Image credit: Al Drago/Bloomberg
Mark Zuckerberg sat with a joint Senate committee of more than 40 senators in the first of two congressional hearings planned this week. He was called to answer questions about data analytics company Cambridge Analytica making off with data on up to 87 million Facebook users.
Cambridge Analytica is being investigated in the US and UK for its role, via Facebook, in the 2016 presidential election and the 2015 Brexit referendum, and has been accused of employing underhanded tactics to influence the outcomes. Now Facebook is reworking its data-sharing policies with outside companies in ways that will impact the ad industry and app developers as a whole. Zuckerberg was on Capitol Hill to face some tough questions about the company’s practices, and what it’s doing to prevent future data leaks and protect user privacy.
Here are the key moments from Zuckerberg’s day in D.C.:
“This is a unique hearing,” said Sen. Chuck Grassley of Iowa, chairman of the Senate Judiciary Committee, as he kicked off the afternoon of testimony.
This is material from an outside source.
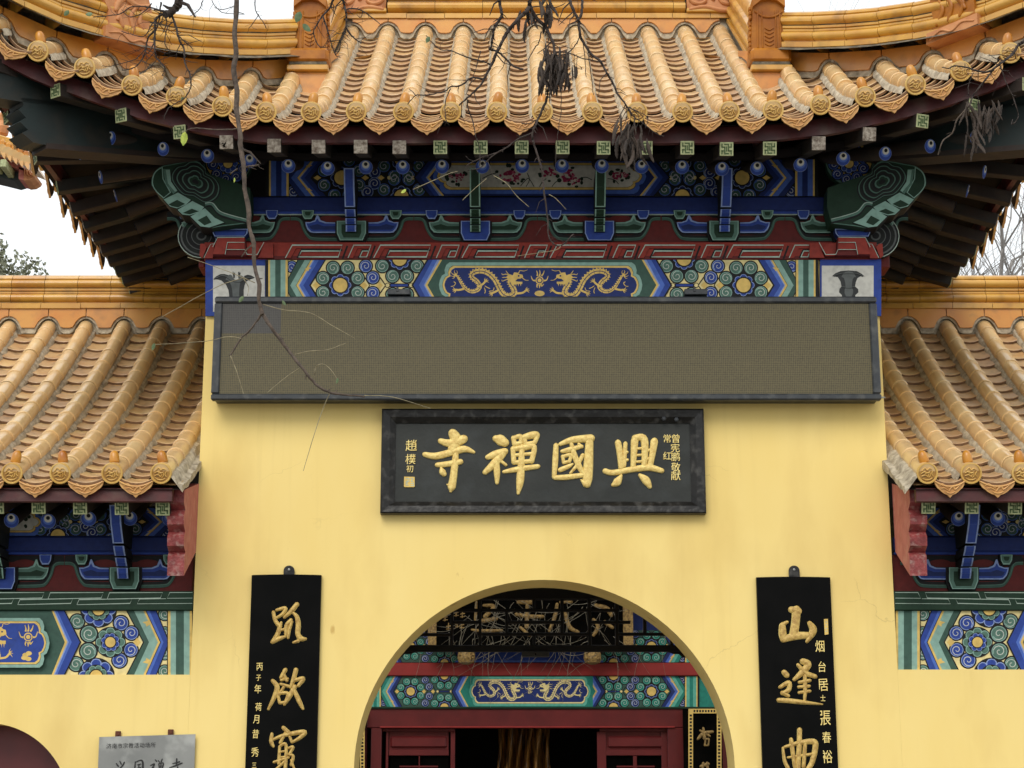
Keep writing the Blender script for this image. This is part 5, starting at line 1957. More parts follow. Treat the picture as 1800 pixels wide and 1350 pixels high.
# ================================================================ name plaque
YP = -.075
plq = thing("name_plaque", "black rectangular plaque with four large gold characters above the central arch", "name plaque", P(952, 902, 0))
a, b = P(668, 902, YP), P(1237, 718, YP)
ia, ib = P(693, 880, YP), P(1213, 742, YP)
mb = MB()
mb.boxx(ia.x - .01, ib.x + .01, -.03, -.001, ia.z - .01, ib.z + .01)
M_board = mat("dark_slate_lacquer", lin(50, 52, 49), 0.5, lin(38, 40, 38), 4.0, spec=.25, bump=0.12, bscale=40, grime=lin(70, 74, 74), grime_amt=.35, grime_scale=5)
M_frame = mat("cracked_black_frame", lin(22, 21, 19), 0.3, lin(34, 32, 30), 9.0, bump=0.35, bscale=26, spec=.3, grime=lin(96, 94, 90), grime_amt=.45, grime_scale=16)
mb.build("board", M_board, plq)
for q in (((a.x, a.z), (b.x, a.z), (ib.x, ia.z), (ia.x, ia.z)), ((b.x, a.z), (b.x, b.z), (ib.x, ib.z), (ib.x, ia.z)), ((b.x, b.z), (a.x, b.z), (ia.x, ib.z), (ib.x, ib.z)), ((a.x, b.z), (a.x, a.z), (ia.x, ia.z), (ia.x, ib.z))):
    (x0, z0), (x1, z1), (x2, z2), (x3, z3) = q
    mb = MB()
    dx, dz = (x3 - x0) * .12, (z3 - z0) * .12
    dx2, dz2 = (x2 - x1) * .12, (z2 - z1) * .12
    mb.grid([[(x0, -.001, z0), (x1, -.001, z1)], [(x0, YP + .008, z0), (x1, YP + .008, z1)], [(x0 + dx, YP, z0 + dz), (x1 + dx2, YP, z1 + dz2)],
             [(x0 + dx * 5, YP + .006, z0 + dz * 5), (x1 + dx2 * 5, YP + .006, z1 + dz2 * 5)], [(x3, -.036, z3), (x2, -.036, z2)], [(x3, -.02, z3), (x2, -.02, z2)]])
    mb.build("frame_bar", M_frame, plq, .35)
Zq = zP(650, 700, 2.951, -.031)
CH = {}
CH["temple"] = [[(368, 222, 26), (400, 232, 34), (440, 232, 40), (486, 212, 40)], [(432, 184, 44), (446, 215, 54), (430, 262, 46)], [(286, 292, 24), (340, 300, 32), (420, 282, 32), (490, 264, 32), (540, 280, 14)],
                [(350, 346, 22), (400, 342, 27), (470, 330, 27)], [(446, 280, 26), (442, 340, 32), (432, 420, 35), (424, 462, 36), (420, 482, 14)], [(430, 460, 28), (402, 448, 8)], [(370, 362, 12), (376, 380, 30), (384, 392, 26)]]
CH["zen"] = [[(656, 210, 34), (675, 216, 50), (700, 230, 40)], [(612, 306, 24), (650, 292, 36), (700, 276, 32)], [(690, 286, 36), (650, 335, 38), (598, 384, 24)], [(655, 330, 30), (660, 385, 30), (660, 438, 18)], [(676, 322, 14), (706, 346, 14)],
             [(744, 206, 20), (752, 240, 24)], [(744, 208, 20), (782, 198, 22), (782, 236, 18)], [(752, 238, 20), (786, 232, 18)], [(800, 200, 22), (808, 236, 20)], [(800, 202, 26), (840, 192, 34), (868, 190, 26), (856, 230, 20)], [(808, 238, 20), (850, 232, 20)],
             [(742, 262, 22), (748, 332, 24)], [(742, 264, 22), (800, 256, 28), (852, 252, 26), (840, 326, 24)], [(750, 296, 16), (838, 288, 16)], [(750, 334, 20), (836, 326, 20)], [(696, 382, 16), (770, 368, 26), (872, 354, 22)],
             [(790, 250, 22), (786, 340, 32), (780, 430, 36), (770, 494, 14)]]
CH["nation"] = [[(966, 246, 24), (962, 330, 28), (956, 410, 20)], [(988, 238, 18), (1050, 216, 30), (1146, 208, 38)], [(1140, 214, 36), (1136, 310, 42), (1130, 410, 46), (1128, 446, 34)], [(1120, 446, 30), (1096, 424, 8)], [(960, 412, 22), (1020, 410, 26), (1112, 398, 22)],
                [(998, 276, 18), (1040, 266, 24), (1098, 250, 18)], [(1000, 302, 16), (1006, 332, 16)], [(1000, 304, 16), (1042, 294, 18), (1036, 328, 16)], [(1006, 334, 16), (1036, 328, 14)], [(988, 372, 22), (1030, 354, 20), (1052, 342, 10)],
                [(1046, 238, 18), (1060, 290, 26), (1084, 350, 28), (1108, 392, 18)], [(1104, 296, 18), (1080, 342, 18), (1040, 388, 10)], [(1084, 238, 14), (1100, 252, 16)]]
CH["rise"] = [[(1288, 232, 30), (1298, 290, 30), (1304, 360, 26)], [(1326, 236, 20), (1320, 350, 18)], [(1300, 288, 14), (1334, 280, 14)], [(1302, 326, 14), (1336, 320, 14)], [(1374, 222, 36), (1370, 290, 30), (1366, 352, 24)], [(1376, 206, 30), (1424, 216, 36), (1424, 350, 26)],
              [(1386, 262, 12), (1414, 260, 12)], [(1388, 296, 12), (1412, 294, 12)], [(1386, 330, 12), (1412, 328, 12)], [(1476, 226, 36), (1466, 290, 30), (1452, 362, 26)], [(1440, 272, 14), (1468, 264, 14)], [(1436, 316, 14), (1462, 310, 14)],
              [(1222, 378, 26), (1262, 386, 26), (1370, 368, 28), (1450, 360, 30), (1514, 376, 24)], [(1304, 402, 14), (1284, 434, 38), (1262, 450, 18)], [(1402, 400, 18), (1432, 426, 38), (1452, 458, 22)]]
for k in ("rise", "nation", "zen", "temple"):
    mb = MB()
    brush(mb, Zq, [[(u, v, w * 1.2) for u, v, w in s_] for s_ in CH[k]], h=.016, ref=38, core=1)
    mb.build("gold_character", [M_gold, M_goldpale], plq, .7)
for ch, px, py, sz in (("曾", 1188, 771, 15), ("宪", 1187, 787.5, 15), ("鹏", 1187.5, 803, 15), ("敬", 1188, 821, 15), ("献", 1188, 836, 16), ("常", 1173, 771, 14), ("红", 1173, 801, 14), ("趙", 723, 783, 19), ("樸", 722, 807, 17), ("初", 720.5, 824, 12)):
    glyph("small_gold_character", ch, P(px, py, -.033), sz * mpp(py, 0) * 1.12, M_gold, plq, .003)
p = Paint(lambda u, v: P(u, v, -.031), .0008)
p.slab([(710.5, 838), (729, 838.5), (729, 855.5), (728, 856.5), (711, 856.5), (710, 855)], "gold", .006, "gold")
for st in ([(713, 842), (719, 841), (719, 847), (714, 847), (714, 853), (719, 853)], [(722, 841), (726, 842), (723, 846), (727, 848)], [(722, 850), (727, 850), (727, 854), (722, 854)], [(716, 844), (716, 851)]):
    p.stroke(st, 1.1, "line", 0, depth=.007)
p.build("seal_mark", plq)
for px in (1167, 1189):
    mb = MB()
    mb.lathe([(.016, 0), (.016, .008), (.008, .012)], 6, Matrix.Translation(P(px, 736 if px < 1180 else 737.5, YP + .012)) @ Matrix.Rotation(PI / 2, 4, 'X'))
    mb.build("bolt", M_grey, plq)

# ================================================================ the two gate couplet boards
def couplet(label, x0, x1, z0, z1, chars, ox, oy, sc, small, hook_px):
    t = thing("couplet_board", label, "couplet board", ((x0 + x1) / 2, 0, z0), "black couplet boards flanking the arch")
    xm, hw = (x0 + x1) / 2, (x1 - x0) / 2
    face = lambda x: -.032 - .030 * (1 - ((x - xm) / hw) ** 2)
    mb = MB()
    n = 14
    fr = [(xm - hw + 2 * hw * k / n, face(xm - hw + 2 * hw * k / n)) for k in range(n + 1)]
    loop = [(x0, -.003)] + fr + [(x1, -.003)]
    mb.grid([[(x, y, z0) for x, y in loop], [(x, y, z1) for x, y in loop]])
    for z in (z0, z1):
        mb.add([(x, y, z) for x, y in loop], [tuple(range(len(loop)))])
    mb.build("board", M_black, t, .6)

    def Mp(u, v):
        q = P(ox + u / sc, oy + v / sc, -.05)
        q.y = face(max(x0, min(x1, q.x)))
        return q
    for st in chars:
        mb = MB()
        brush(mb, Mp, [[(u, v, w * 1.34) for u, v, w in s_] for s_ in st], h=.014, ref=30, core=1)
        mb.build("gold_character", [M_gold, M_goldcore], t, .7)
    for ch, px, py, sz in small:
        q = P(px, py, -.05)
        q.y = face(q.x) - .004
        glyph("small_gold_character", ch, q, sz * mpp(py, 0) * 1.1, M_gold, t, .002, .8)
    q = P(hook_px, 1003, -.02)
    mb = MB()
    r = 9.5 * mpp(1003, 0)
    pts = [(q.x + r * math.cos(g), -.02, q.z + r * math.sin(g) * .95) for g in [PI * k / 10 for k in range(11)]]
    pts = [(q.x + r, -.02, z1 - .01)] + pts + [(q.x - r, -.02, z1 - .01)]
    mb.prism(pts, (0, .014, 0))
    mb.build("hanging_tab", M_frame, t)
    mb = MB()
    mb.lathe([(.009, 0), (.008, .004), (.003, .006)], 10, Matrix.Translation((q.x, -.0205, q.z + .006)) @ Matrix.Rotation(PI / 2, 4, 'X'))
    mb.build("screw", M_steel, t)
    return t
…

Grassley said it was unusual to have a lone CEO of one of America’s largest companies facing nearly half the Senate in a joint committee hearing.
“So many people are worried about this incident and what it says about how Facebook works,” said Sen. John Thune of South Dakota, who co-hosted the hearing as chairman of the Commerce, Science and Transportation Committee.
Thune also said that Cambridge Analytica would be brought to Congress in subsequent hearings.
Of course, this is still unknown. “We’re now conducting a full investigation into every single app that had access to large amounts of information,” Zuckerberg told Grassley in the opening round of questions.
Zuckerberg told senators that Facebook has already banned a number of apps for improperly transferring data similar to Cambridge Analytica. “I don’t have all the examples of apps that have been banned here,” Zuckerberg said, but he promised to provide a list to senators. Lots of his responses, in fact, were about having his team get back to the senators with information that actually answered the questions.
“Are you actually considering having Facebook users pay for you not to use that information?” asked Sen. Bill Nelson of Florida, referring to the personal data that underpins Facebook’s ad targeting business. The question came as the senator pursued a tough line of questioning about how Facebook uses personal data to target ads. He raised an interview that Facebook COO Sheryl Sandberg gave to NBC, wondering whether it suggested that Facebook would collect personal information and then charge users not to use it in ads.
Zuckerberg basically denied that characterization. “What Sheryl was saying was that in order not to run ads at all we would need some other business model,” Zuckerberg said, explaining that she was talking about a theoretical ads-free Facebook, not a Facebook experience where users paid to be exempt from data-driven targeting.
Senators wrestled with how much regulation, if any, is needed to govern the tech industry, and whether new laws are in order. “Every lobbyist in town is involved in this hearing one way or another,” said Sen. Dan Sullivan of Alaska.
Sen. Edward Markey of Massachusetts brought up a bill he introduced with Sen. Richard Blumenthal (D-Conn.) to protect the personal information of American consumers. Called the Customer Online Notification for Stopping Edge-provider Network Transgressions (CONSENT) Act, the legislation would require the Federal Trade Commission (FTC) to establish privacy protections for customers of providers like Facebook and Google. It would follow Europe’s General Data Protection Regulation (GDPR), which takes effect in May. Zuckerberg has said that Facebook would offer the same protections to US users voluntarily, but has stopped short of supporting the same laws in the US
Facebook is already operating under a regulatory agreement put in place by the FTC in 2011. Blumenthal said he thought the company was in breach of that deal.
“My understanding is not that this was a violation of the consent decree,” Zuckerberg said.
Investigators are looking into whether Cambridge Analytica’s ill-gotten Facebook data was used by Russians to more effectively target people with Facebook posts. “We’re investigating that now,” Zuckerberg told senators. “We believe that it is entirely possible that there will be a connection there.”
“Yes or no, does Facebook use audio obtained from mobile devices?” asked Sen. Gary Peters of Michigan. It’s the ultimate Facebook rumor, and it keeps spreading online – that Facebook is listening to what you say and delivering ads based on those conversations.
Zuckerberg called it a “conspiracy theory,” and simply said, “No”.